Teddy Bear is a film effectively split into twin sets of two-handers, the first between Kold and Steentoft, the latter half principally concerned with budding romance between Dennis and Toi (Lamaiporn Hougaard), the widowed owner of a Thai gym, and someone that he is instantly able to be comfortable around. Despite this, the film actually posits itself not as a romantic film, in the face of the protagonist’s primary aim of finding someone to be with, but rather as a late coming of age drama. Dennis searches for a female companion, but what he is really looking for is a way to sever the maternal ties that are keeping him in a state of arrested development. Indeed, once the connection is made with Toi, things begin to move quite quickly for Dennis. His mother reacts violently to her son’s progress, revealing that it is actually Ingrid who is stuck in her own limbo. Yet Teddy Bear is also a film that takes its time coming to these conclusions, allowing both the viewer and the characters to settle into a new scene before proceeding. This allows for an incredibly amount of intimacy with these otherwise unfamiliar faces.
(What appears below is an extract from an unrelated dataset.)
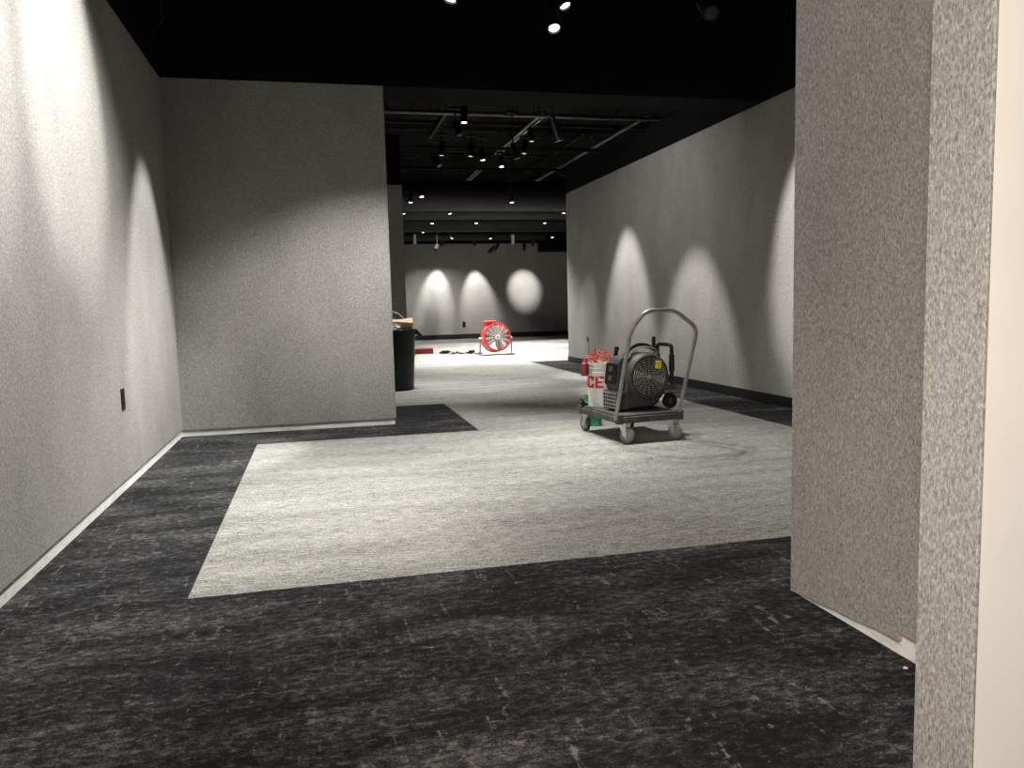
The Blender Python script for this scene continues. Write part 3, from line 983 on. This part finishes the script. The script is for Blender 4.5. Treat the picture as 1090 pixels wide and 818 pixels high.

Kold is an amazing acting discovery, filling the frame not just with his physical bulk, but with his unlikely screen presence, moving with equal ease in the gym just as much as he does on the Thai streets. The leisurely pace of the film mirrors his own simple grace, another surprising element to the film. His size is the cause of some visual gags throughout Teddy Bear, telegraphing that this often contemplative and sometimes depressing film is actually more uplifting than the shop-front would indicate. One of the better character-based pieces of the festival, it is also one of the most uplifting.
Teddy Bear played at the Melbourne International Film Festival in August 2012.